**What the exercise asks**:
Each line that holds the word "scene" should be returned.

**Recorded data**:
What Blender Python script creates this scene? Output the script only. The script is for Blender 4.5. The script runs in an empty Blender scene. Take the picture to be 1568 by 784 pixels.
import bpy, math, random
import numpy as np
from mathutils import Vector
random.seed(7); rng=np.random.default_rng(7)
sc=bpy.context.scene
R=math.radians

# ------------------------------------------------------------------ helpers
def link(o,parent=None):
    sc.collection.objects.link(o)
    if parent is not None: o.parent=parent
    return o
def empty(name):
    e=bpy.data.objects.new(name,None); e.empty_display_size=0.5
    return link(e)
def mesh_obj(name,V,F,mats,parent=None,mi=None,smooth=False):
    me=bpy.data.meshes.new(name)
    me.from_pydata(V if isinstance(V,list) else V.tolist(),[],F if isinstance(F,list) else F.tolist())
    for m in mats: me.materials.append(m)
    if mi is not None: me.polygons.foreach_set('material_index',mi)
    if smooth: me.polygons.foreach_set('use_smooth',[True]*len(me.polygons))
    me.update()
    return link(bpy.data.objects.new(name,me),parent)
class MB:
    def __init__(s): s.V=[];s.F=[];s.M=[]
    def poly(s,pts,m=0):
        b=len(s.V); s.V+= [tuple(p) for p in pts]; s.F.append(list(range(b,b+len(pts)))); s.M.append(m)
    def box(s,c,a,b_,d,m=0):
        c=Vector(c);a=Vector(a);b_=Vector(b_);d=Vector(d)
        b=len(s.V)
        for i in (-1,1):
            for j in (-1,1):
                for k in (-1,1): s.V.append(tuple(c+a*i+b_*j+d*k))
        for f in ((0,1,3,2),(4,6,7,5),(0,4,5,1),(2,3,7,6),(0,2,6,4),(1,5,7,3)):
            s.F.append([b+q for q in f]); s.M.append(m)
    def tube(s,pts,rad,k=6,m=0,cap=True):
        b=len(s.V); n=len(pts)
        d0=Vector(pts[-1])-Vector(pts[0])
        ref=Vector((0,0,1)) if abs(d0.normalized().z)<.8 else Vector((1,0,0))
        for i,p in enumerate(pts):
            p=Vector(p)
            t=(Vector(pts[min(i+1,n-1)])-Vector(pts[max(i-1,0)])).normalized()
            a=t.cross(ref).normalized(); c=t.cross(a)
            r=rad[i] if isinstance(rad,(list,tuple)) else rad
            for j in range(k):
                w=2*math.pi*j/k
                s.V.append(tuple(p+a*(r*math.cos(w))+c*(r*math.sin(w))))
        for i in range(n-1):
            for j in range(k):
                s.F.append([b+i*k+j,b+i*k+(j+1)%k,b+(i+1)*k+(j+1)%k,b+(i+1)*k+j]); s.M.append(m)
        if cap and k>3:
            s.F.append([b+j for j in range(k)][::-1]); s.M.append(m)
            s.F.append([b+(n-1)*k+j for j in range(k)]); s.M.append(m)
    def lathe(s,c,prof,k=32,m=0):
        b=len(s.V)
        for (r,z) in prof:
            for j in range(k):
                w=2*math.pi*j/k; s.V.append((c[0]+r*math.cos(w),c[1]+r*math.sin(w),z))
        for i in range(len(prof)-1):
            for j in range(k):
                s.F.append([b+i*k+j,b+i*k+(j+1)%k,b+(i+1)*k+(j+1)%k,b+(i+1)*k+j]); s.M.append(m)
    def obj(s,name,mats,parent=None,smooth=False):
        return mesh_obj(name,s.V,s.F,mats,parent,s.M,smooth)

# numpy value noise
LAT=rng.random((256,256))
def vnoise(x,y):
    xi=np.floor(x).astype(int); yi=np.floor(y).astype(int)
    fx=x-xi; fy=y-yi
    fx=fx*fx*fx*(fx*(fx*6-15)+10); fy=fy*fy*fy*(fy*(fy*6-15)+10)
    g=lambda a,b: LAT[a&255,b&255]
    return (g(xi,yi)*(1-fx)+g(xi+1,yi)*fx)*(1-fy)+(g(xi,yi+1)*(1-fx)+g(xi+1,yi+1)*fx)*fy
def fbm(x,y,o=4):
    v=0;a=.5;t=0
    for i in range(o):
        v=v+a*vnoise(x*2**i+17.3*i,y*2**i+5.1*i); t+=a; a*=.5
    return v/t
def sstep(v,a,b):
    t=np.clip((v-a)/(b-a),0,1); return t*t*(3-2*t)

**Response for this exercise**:
What Blender Python script creates this scene? Output the script only. The script is for Blender 4.5. The script runs in an empty Blender scene. Take the picture to be 1568 by 784 pixels.
sc=bpy.context.scene